--- start ---
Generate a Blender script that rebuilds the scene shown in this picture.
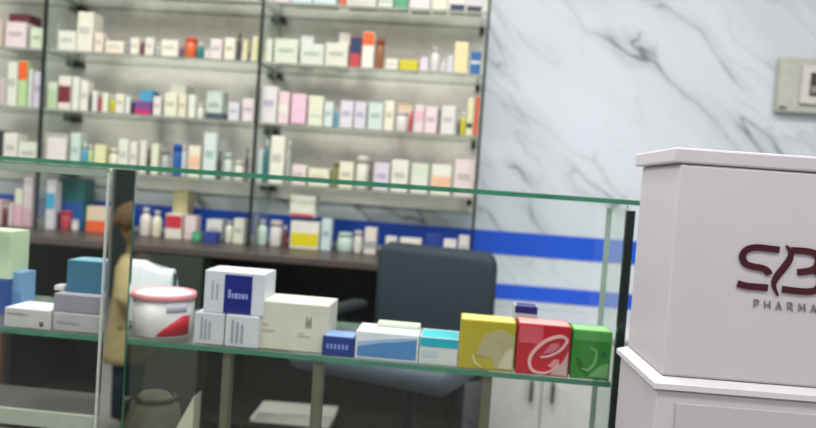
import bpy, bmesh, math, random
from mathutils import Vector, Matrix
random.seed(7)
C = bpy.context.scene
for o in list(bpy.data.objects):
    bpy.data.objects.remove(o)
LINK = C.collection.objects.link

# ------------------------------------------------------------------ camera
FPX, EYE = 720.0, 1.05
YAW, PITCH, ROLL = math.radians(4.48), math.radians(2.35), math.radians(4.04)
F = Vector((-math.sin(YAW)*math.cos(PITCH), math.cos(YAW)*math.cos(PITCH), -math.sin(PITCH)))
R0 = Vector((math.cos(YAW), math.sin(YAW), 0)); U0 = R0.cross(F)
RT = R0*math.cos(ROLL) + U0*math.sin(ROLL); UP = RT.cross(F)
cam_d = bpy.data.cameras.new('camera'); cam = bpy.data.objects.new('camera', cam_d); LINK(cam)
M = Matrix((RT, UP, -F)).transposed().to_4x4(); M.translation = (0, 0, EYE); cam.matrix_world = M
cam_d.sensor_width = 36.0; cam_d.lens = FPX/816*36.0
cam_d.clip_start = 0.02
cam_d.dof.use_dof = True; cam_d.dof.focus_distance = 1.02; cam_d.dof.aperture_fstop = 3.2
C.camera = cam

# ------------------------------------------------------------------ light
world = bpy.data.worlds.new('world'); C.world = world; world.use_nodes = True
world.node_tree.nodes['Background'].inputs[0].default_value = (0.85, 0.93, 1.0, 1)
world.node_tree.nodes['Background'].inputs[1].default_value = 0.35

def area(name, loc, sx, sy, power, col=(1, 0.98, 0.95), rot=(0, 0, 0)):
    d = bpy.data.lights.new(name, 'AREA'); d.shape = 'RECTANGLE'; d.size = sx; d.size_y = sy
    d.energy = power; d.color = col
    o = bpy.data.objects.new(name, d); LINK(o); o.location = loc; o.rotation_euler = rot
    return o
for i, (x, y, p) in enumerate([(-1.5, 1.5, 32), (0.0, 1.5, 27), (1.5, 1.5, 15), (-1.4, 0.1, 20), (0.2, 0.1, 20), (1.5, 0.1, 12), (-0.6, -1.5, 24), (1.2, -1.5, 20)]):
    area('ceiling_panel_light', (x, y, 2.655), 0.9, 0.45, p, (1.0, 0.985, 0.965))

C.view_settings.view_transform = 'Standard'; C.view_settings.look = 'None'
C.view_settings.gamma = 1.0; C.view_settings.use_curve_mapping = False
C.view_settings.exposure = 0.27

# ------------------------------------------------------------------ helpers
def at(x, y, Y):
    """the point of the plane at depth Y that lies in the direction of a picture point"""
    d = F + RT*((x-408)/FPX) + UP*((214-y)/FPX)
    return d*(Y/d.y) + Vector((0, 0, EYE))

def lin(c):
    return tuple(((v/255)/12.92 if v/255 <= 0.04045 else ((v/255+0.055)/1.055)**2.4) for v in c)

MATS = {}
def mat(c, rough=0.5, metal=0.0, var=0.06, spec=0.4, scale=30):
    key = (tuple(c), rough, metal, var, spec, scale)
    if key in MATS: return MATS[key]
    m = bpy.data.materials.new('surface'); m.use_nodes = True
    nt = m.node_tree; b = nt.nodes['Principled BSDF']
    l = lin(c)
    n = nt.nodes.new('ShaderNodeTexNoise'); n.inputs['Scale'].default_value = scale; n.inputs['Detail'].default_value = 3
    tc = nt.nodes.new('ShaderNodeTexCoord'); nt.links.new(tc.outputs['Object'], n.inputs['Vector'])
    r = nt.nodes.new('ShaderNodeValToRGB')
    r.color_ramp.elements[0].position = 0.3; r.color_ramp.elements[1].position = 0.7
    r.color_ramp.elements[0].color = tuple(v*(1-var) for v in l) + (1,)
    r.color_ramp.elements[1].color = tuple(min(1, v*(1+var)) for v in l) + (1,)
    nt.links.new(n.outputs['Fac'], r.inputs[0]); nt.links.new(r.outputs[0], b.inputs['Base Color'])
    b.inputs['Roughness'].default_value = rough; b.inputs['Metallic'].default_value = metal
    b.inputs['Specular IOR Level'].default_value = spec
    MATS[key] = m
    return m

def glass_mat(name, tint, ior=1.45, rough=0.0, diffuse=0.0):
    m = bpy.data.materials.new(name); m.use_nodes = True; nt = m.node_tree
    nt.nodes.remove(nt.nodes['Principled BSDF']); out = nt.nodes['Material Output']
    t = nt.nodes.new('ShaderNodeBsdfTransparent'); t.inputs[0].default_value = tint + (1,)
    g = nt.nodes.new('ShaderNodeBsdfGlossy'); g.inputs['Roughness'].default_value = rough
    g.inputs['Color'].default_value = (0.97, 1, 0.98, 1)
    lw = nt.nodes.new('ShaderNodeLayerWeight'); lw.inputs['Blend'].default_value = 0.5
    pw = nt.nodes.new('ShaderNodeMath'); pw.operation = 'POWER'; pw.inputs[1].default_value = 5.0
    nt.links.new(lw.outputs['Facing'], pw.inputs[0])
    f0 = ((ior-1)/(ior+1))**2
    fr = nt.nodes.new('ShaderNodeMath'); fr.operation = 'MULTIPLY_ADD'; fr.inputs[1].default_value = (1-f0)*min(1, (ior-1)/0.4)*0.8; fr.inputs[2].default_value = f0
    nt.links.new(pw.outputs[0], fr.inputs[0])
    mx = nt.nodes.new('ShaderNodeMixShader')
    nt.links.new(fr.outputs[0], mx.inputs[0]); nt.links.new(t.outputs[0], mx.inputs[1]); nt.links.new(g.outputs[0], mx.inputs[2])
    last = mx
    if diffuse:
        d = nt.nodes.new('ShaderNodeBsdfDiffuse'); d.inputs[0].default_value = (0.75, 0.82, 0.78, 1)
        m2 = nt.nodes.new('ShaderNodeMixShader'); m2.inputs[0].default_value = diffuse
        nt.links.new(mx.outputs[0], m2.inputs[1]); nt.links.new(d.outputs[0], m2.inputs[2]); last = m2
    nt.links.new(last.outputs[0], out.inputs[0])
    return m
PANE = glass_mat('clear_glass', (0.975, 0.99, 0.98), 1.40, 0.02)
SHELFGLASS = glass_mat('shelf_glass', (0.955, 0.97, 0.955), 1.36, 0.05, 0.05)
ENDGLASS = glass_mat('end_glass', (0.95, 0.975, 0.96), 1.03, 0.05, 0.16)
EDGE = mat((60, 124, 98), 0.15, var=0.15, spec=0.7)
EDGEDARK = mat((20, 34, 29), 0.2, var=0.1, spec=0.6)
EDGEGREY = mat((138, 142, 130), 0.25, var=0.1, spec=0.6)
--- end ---
--- start ---
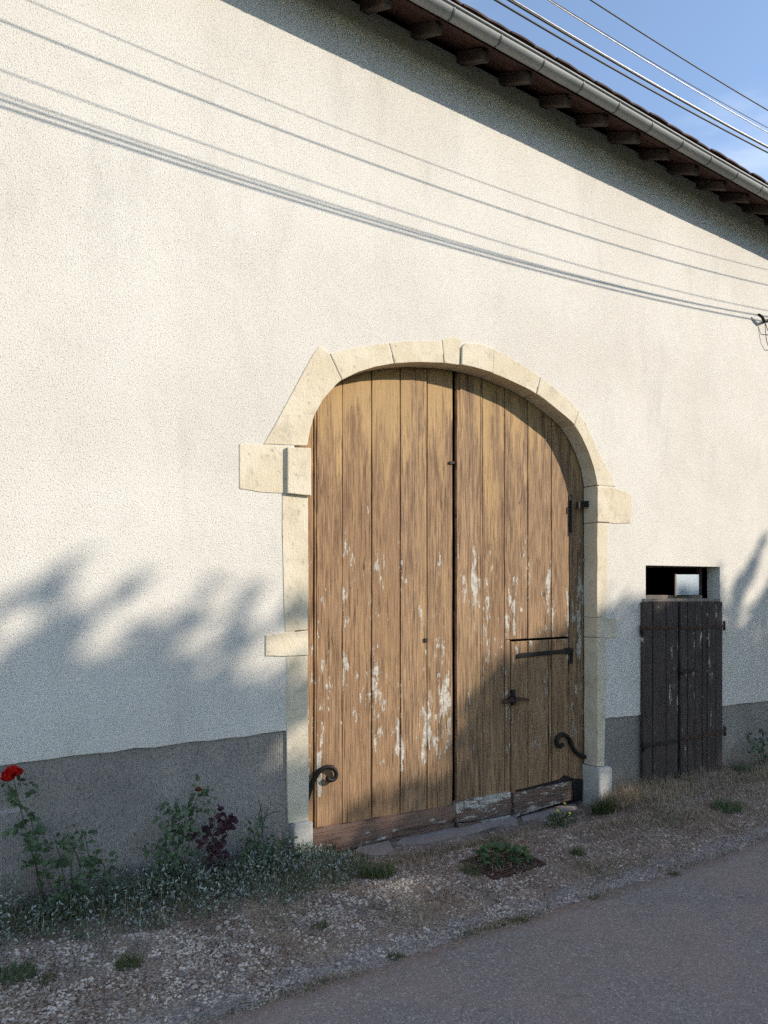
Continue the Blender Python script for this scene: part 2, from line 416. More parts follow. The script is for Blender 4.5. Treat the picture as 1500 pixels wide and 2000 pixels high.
--- end ---
EXERCISE BRIEF: Keep to the stretch from the line containing "Generate a Blender" through the line containing "LINK = C.collection.objects.link", both ends included, and copy it exactly from the listing above, minus the pictures.

EXPECTED ANSWER:
Generate a Blender script that rebuilds the scene shown in this picture.
import bpy, bmesh, math, random
from mathutils import Vector, Matrix
random.seed(7)
C = bpy.context.scene
for o in list(bpy.data.objects):
    bpy.data.objects.remove(o)
LINK = C.collection.objects.link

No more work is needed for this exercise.